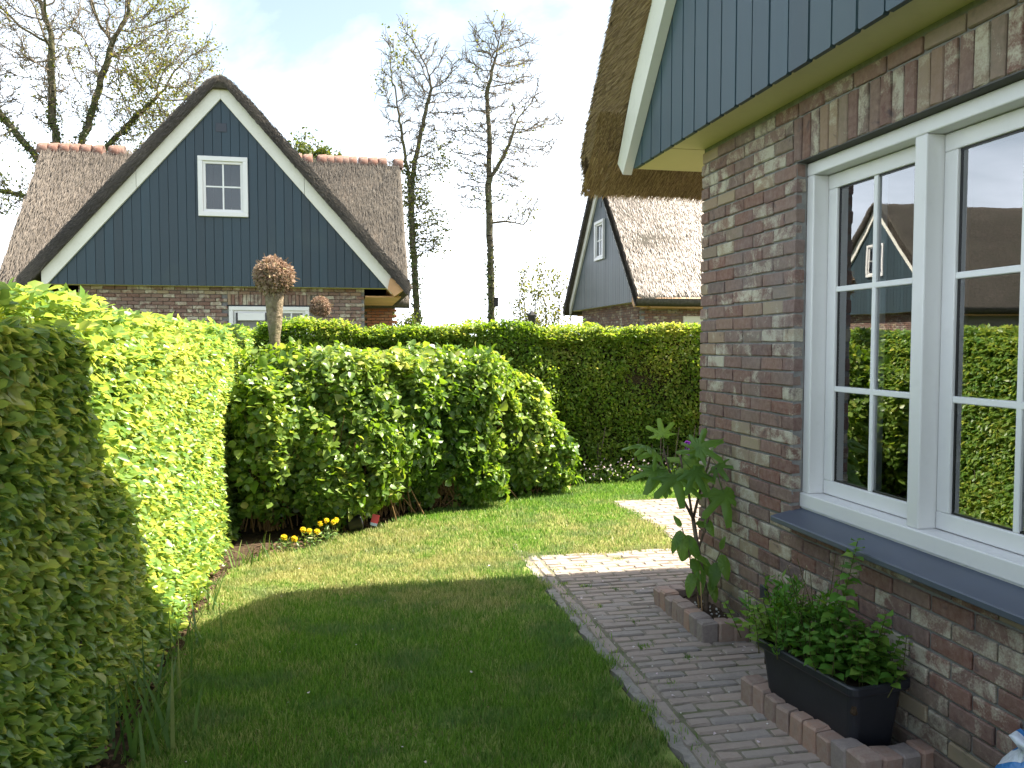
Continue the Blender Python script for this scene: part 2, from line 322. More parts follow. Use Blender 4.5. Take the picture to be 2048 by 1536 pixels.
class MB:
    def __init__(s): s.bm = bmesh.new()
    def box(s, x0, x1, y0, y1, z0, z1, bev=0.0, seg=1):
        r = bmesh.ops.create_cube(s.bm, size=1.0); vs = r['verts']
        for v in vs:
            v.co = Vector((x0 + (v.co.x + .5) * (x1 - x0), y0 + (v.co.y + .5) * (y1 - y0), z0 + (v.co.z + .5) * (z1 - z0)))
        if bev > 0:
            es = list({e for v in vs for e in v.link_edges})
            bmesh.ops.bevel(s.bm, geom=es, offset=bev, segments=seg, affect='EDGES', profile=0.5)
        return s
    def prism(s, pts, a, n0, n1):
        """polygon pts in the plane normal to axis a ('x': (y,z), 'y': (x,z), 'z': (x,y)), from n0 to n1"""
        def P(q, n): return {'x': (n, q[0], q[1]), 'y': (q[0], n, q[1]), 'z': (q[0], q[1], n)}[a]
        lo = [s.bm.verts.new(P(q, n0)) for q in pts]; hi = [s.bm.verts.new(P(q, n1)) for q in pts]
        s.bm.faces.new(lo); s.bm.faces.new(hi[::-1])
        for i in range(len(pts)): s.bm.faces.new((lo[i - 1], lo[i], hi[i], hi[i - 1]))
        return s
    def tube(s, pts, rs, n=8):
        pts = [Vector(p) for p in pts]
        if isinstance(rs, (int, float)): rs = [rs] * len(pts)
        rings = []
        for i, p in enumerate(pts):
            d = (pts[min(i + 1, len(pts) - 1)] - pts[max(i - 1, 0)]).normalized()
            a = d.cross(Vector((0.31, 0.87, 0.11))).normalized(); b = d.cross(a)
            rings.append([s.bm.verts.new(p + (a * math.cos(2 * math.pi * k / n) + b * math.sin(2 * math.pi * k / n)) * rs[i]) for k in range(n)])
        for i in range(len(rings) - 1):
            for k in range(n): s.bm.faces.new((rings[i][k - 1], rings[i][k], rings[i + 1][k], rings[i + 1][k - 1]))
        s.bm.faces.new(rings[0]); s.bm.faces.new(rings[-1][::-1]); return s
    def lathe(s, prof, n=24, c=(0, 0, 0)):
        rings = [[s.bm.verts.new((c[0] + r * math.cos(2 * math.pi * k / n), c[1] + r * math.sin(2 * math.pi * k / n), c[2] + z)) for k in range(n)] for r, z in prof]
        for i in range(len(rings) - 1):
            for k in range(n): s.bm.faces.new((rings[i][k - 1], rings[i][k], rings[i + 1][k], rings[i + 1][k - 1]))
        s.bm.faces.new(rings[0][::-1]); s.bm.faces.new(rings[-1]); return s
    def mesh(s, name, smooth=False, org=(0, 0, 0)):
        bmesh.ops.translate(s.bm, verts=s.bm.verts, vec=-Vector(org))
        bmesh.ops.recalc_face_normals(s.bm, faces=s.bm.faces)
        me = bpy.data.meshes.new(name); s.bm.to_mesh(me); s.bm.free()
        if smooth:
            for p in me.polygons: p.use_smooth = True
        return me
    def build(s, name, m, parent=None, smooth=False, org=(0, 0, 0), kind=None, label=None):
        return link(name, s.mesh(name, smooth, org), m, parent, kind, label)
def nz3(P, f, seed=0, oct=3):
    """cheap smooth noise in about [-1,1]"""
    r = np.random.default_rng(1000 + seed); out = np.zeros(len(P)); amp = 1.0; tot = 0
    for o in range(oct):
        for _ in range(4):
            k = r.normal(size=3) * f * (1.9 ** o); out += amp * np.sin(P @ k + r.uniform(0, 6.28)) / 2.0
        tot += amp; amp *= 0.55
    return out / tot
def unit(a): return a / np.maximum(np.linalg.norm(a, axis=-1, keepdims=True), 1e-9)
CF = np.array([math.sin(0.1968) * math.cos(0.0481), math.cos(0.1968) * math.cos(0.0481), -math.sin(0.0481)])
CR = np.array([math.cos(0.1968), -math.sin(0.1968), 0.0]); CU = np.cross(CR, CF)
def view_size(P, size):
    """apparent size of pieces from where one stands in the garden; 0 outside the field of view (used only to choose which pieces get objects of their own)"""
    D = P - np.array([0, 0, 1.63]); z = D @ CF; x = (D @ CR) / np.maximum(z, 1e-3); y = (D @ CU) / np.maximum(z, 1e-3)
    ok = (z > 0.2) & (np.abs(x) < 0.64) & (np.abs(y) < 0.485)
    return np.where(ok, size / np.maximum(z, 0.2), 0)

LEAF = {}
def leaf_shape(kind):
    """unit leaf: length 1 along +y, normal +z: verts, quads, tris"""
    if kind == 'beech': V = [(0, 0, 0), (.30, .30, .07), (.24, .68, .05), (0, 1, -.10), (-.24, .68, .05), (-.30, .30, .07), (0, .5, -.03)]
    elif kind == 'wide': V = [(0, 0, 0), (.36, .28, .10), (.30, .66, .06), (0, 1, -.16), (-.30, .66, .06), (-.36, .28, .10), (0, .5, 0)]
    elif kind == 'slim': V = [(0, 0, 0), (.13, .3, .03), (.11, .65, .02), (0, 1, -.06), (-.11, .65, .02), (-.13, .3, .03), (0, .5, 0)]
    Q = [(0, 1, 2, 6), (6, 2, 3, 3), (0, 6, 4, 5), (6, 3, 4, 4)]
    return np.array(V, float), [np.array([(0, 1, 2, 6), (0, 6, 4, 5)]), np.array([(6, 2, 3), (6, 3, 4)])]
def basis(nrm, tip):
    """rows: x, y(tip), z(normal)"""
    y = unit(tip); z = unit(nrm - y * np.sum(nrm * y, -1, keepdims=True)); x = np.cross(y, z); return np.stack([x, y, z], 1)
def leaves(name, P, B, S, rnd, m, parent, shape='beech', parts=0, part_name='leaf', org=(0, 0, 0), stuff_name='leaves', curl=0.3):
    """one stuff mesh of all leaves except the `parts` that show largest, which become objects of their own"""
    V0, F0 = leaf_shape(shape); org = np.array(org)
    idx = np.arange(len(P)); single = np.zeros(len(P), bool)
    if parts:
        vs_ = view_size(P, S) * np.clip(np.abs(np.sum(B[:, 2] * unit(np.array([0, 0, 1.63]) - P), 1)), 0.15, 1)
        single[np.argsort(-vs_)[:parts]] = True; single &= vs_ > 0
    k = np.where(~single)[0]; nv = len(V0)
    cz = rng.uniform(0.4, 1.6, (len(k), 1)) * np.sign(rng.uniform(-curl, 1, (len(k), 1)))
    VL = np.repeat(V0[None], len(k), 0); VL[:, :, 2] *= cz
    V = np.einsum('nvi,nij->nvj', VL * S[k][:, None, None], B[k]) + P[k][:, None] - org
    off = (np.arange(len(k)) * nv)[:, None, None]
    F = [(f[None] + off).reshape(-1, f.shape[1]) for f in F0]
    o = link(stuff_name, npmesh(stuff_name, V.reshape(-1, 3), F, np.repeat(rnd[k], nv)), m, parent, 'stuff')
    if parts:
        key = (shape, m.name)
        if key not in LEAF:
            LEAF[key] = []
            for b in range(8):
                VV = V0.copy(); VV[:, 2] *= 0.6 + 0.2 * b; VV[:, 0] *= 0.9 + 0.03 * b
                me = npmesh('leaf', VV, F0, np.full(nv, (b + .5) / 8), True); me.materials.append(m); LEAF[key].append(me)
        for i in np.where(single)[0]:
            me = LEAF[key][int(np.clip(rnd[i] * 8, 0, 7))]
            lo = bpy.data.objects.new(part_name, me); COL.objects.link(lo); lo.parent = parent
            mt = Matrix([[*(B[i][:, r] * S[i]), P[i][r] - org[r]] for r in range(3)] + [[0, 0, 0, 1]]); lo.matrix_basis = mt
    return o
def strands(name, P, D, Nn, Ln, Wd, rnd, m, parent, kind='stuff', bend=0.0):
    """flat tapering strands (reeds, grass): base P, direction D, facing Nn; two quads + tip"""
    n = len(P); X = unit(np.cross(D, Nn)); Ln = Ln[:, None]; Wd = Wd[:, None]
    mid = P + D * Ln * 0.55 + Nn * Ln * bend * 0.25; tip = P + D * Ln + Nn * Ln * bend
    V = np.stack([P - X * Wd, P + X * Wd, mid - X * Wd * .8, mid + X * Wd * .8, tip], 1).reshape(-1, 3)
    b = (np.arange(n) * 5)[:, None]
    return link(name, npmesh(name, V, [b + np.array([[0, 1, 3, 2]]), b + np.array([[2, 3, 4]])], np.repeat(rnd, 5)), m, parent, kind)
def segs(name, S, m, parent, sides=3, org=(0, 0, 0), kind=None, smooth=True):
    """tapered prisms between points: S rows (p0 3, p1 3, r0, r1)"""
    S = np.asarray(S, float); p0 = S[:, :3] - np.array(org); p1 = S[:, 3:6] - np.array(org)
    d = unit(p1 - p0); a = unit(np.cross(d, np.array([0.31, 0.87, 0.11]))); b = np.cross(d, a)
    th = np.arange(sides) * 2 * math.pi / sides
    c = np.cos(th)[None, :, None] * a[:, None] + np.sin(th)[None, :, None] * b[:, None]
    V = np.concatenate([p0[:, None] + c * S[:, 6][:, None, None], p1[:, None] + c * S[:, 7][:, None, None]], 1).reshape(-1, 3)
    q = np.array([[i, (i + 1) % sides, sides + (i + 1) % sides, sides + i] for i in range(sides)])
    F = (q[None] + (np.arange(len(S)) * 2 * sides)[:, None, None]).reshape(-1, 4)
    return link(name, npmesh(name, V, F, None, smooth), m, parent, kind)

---

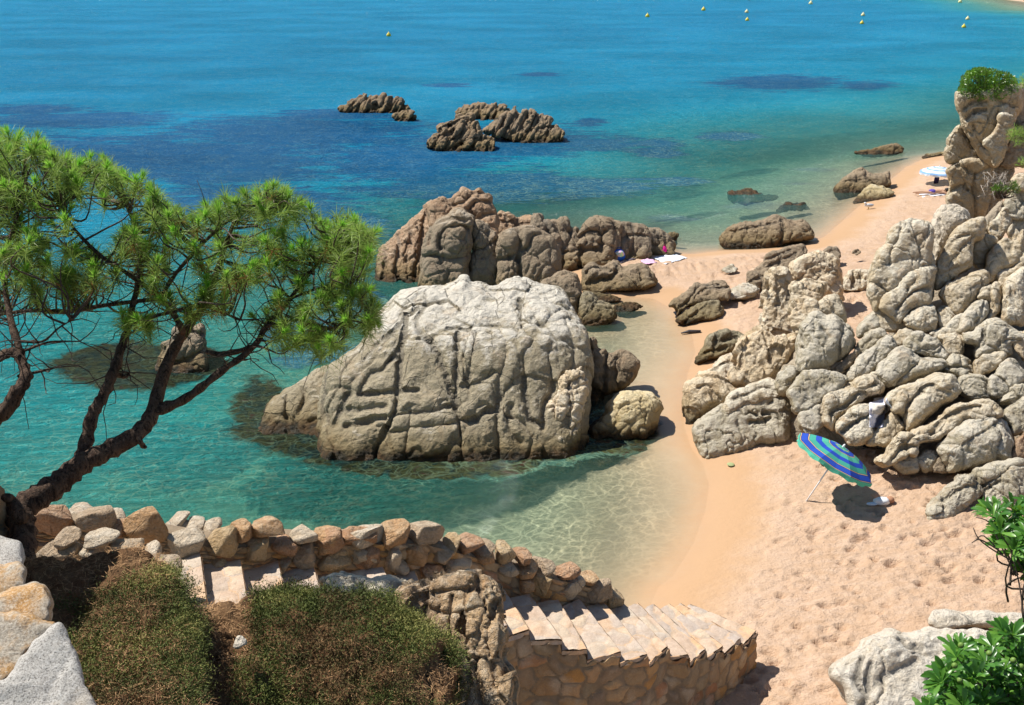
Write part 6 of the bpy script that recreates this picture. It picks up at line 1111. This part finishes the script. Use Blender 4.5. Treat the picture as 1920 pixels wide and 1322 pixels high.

● **REQUEST**:
From the entries above, copy every line that holds the word "pixels".

● **REPLY TO THE TASK**:
Continue the Blender Python script for this scene: part 2, from line 322. More parts follow. Use Blender 4.5. Take the picture to be 2048 by 1536 pixels.
Write part 6 of the bpy script that recreates this picture. It picks up at line 1111. This part finishes the script. Use Blender 4.5. Treat the picture as 1920 pixels wide and 1322 pixels high.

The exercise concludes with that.